* [Records shown]
---*---

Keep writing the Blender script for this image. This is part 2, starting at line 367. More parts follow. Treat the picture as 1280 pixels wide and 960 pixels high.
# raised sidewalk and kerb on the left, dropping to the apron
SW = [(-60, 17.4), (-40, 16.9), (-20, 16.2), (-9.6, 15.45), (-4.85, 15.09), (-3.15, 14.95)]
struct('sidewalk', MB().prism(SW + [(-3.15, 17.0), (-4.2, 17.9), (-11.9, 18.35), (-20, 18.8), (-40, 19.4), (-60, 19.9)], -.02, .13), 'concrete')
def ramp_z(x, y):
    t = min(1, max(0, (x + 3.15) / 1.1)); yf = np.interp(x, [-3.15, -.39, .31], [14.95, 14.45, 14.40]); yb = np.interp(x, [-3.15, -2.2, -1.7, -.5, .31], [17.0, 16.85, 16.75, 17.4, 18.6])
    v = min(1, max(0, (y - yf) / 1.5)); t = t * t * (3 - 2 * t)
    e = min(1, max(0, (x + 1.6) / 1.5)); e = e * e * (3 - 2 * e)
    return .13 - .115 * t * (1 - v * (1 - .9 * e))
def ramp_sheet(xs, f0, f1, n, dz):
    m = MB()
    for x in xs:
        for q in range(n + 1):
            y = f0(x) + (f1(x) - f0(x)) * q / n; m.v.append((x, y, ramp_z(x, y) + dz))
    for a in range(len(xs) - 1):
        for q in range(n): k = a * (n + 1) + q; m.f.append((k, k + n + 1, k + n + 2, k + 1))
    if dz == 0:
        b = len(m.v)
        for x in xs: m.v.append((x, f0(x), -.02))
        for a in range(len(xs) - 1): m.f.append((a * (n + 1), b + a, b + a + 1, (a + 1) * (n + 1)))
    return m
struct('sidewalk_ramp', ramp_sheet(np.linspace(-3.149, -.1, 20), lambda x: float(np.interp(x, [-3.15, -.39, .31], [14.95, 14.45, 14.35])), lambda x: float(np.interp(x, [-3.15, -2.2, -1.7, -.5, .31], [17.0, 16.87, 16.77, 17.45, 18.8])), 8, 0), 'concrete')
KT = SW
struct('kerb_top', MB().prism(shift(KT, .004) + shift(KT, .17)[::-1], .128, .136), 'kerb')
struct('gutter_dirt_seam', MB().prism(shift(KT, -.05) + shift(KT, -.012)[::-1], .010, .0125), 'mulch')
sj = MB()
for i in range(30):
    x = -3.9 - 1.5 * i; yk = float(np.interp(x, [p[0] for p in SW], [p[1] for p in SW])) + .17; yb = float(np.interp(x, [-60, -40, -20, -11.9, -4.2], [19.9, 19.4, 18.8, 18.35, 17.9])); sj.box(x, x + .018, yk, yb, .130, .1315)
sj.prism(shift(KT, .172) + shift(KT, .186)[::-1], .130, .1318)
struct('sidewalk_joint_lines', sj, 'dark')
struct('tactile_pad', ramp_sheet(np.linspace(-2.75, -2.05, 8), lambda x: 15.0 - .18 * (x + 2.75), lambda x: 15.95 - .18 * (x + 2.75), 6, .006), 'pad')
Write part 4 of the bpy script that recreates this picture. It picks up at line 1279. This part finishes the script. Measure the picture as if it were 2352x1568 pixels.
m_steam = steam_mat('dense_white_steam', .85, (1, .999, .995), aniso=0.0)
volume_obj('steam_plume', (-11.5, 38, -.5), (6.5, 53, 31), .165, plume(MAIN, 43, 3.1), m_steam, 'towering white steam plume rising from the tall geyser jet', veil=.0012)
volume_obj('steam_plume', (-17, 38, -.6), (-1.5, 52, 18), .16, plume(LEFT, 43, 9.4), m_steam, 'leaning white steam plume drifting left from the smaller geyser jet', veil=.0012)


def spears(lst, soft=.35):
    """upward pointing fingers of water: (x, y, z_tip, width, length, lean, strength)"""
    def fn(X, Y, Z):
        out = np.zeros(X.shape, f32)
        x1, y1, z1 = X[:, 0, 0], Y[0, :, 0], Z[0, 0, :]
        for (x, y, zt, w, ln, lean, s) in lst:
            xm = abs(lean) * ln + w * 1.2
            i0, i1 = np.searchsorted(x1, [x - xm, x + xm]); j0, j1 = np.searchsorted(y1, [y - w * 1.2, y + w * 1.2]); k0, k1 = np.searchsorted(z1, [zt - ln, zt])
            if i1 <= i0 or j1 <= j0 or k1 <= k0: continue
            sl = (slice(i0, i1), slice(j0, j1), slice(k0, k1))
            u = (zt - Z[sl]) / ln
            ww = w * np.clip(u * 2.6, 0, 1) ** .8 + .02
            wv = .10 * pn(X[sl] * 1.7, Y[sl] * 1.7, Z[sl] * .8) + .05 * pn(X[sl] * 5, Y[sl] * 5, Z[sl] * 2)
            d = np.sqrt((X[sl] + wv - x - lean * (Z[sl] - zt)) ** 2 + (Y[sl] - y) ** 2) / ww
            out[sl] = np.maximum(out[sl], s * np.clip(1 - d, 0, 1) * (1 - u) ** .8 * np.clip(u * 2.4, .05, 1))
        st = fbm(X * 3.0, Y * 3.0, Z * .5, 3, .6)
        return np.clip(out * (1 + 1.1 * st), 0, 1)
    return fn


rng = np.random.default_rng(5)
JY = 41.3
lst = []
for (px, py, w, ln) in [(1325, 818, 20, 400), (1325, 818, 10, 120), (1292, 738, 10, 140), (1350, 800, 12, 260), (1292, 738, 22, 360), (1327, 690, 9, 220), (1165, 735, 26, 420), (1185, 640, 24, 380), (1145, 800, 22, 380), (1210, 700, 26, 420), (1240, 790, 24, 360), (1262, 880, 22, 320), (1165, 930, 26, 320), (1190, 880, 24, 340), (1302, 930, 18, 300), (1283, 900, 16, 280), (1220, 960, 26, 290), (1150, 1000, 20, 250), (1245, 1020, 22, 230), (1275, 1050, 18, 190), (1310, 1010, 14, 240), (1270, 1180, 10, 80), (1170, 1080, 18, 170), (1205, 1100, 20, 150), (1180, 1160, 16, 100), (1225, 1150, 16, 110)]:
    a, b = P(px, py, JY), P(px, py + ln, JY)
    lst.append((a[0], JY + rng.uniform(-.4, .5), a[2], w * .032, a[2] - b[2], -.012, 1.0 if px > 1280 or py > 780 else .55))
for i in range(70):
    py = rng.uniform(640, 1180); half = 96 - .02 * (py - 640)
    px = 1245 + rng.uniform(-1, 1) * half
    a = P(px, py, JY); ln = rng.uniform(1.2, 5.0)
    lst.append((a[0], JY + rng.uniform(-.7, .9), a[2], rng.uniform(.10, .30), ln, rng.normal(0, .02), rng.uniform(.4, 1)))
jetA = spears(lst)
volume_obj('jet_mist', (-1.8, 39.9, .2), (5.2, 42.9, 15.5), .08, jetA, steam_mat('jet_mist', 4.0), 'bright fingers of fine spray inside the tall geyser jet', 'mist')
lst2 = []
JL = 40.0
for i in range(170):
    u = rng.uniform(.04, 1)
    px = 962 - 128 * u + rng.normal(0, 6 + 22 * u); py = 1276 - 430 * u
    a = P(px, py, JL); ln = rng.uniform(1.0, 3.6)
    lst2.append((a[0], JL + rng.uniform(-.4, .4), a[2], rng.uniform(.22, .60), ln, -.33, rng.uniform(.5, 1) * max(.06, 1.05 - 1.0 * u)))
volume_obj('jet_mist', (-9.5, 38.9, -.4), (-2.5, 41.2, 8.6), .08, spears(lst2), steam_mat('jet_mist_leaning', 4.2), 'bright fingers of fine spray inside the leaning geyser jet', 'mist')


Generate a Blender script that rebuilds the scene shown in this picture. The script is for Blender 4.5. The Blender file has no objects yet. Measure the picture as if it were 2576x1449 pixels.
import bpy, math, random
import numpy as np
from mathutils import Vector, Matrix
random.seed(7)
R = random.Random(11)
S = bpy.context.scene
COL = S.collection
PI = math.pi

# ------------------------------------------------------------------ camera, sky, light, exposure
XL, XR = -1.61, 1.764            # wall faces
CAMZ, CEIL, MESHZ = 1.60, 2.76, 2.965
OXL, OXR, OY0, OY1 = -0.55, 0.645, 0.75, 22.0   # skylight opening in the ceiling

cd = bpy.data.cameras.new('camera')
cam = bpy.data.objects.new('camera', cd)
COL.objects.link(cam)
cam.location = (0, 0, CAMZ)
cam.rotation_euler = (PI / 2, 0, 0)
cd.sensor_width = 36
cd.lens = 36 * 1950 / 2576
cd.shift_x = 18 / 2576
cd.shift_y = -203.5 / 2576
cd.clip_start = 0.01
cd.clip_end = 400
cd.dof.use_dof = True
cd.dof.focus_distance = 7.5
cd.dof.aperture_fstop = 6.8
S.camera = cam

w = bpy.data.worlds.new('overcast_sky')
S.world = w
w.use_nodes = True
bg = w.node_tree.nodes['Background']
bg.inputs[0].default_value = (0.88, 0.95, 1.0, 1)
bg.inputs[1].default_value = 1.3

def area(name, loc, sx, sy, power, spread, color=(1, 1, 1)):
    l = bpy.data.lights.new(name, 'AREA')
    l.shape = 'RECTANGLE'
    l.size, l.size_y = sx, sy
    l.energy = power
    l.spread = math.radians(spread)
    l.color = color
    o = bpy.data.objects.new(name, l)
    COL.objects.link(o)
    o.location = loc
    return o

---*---

* [What to work on]
Return every line from the records above that holds the word "scene".

* [Reply to the task]
Generate a Blender script that rebuilds the scene shown in this picture. The script is for Blender 4.5. The Blender file has no objects yet. Measure the picture as if it were 2576x1449 pixels.
S = bpy.context.scene